Blame consumer capitalism too

I was taking a break from blogging last week, and so you were spared my thoughts about the rioting, arson and looting in parts of London and other UK cities (I hate alarmist headlines of the “London Is Burning” variety) as it was happening.

However if I had posted something, it probably would have been along the lines of what Charlie Brooker wrote in The Guardian:

If preventing further looting is our aim, then as well as addressing the gulf between the haves and the have-nots, I’d take a long hard look at MTV Cribs and similar TV shows that routinely confuse human achievement with the mindless acquisition of gaudy bling bullshit. The media heaves with propaganda promoting sensation and consumption above all else.

Back in the 80s the pioneering aspirational soap opera Dallas dangled an unattainable billionaire lifestyle in front of millions, but at least had the nous to make the Ewing family miserable and consumed with self-loathing. At the same time, shows aimed at kids were full of presenters cheerfully making puppets out of old yoghurt pots, while shows aimed at teens largely depicted cheeky urchins copping off with each other in the dole queue. Today, whenever my world-weary eyes alight on a “youth show” it merely resembles a glossily edited advert for celebrity lifestyles, co-starring a jet-ski and a tower of gold. And regardless of the time slot, every other commercial shrieks that I deserve the best of everything. I and I alone. I’d gladly introduce a law requiring broadcasters to show five minutes of footage of a rich man dying alone for every 10 minutes of fevered avarice.

Yes. And while the conservatives reflexively blamed the Left for the breakdown of parental authority, personal responsibility and self-restraint, it’s simply a fact that modern consumer capitalism has done more to undermine these important values than any PC leftist could ever hope to do– especially among those with little or nothing to lose.

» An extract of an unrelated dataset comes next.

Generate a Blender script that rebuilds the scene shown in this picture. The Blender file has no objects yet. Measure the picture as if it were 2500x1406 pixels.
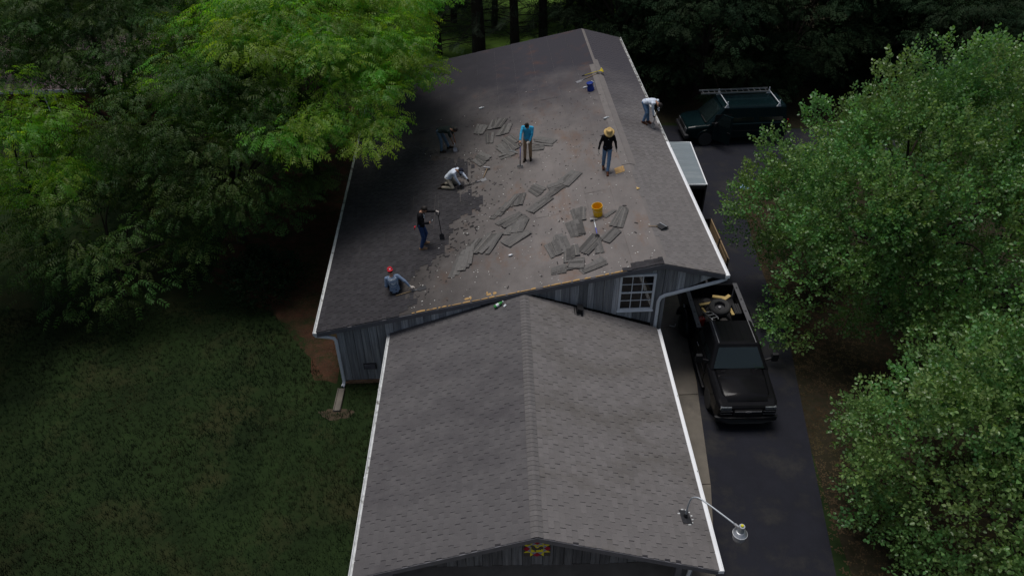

Who, after all, is more likely to influence economically-deprived young people– nihilistic leftwing professors writing in obscure journals or advertisers with multi-million dollar budgets dedicated to convincing us we must have the latest model of athletic shoes or technological gizmo? Who is more likely to promote selfishness, instant gratification, rejection of anything smacking of “old-fashioned,” glorification of the new and different, a preference for appearance over substance, etc?

And as any sentient person has noticed, marketing to consumers has in recent years become increasingly flashy, sexually-suggestive, crude and tasteless– in a way that does little to encourage the better sort of traditional values that tend to keep people from behaving violently and lawlessly.

In his book The Cultural Contradictions of Capitalism, Daniel Bell– who described himself as a socialist in economics, a liberal in politics and a conservative in culture– argued that it is capitalism itself which has undermined the moral foundations of the original Protestant ethic that created modern capitalism in the first place.

The greatest single engine in the destruction of the Protestant ethic was the invention of the installment plan, or instant credit. Previously one had to save in order to buy. But with credit cards one could indulge in instant gratification. The system was transformed by mass production and mass consumption, by the creation of new wants and new means of gratifying those wants.

Before anyone suggests otherwise, I’m not calling for the overthrow of consumer capitalism. The consequences of that would probably be even worse.

But if some people take any opportunity they can to instantly gratify their wants– bypassing installment plans and instant credit– is anyone surprised?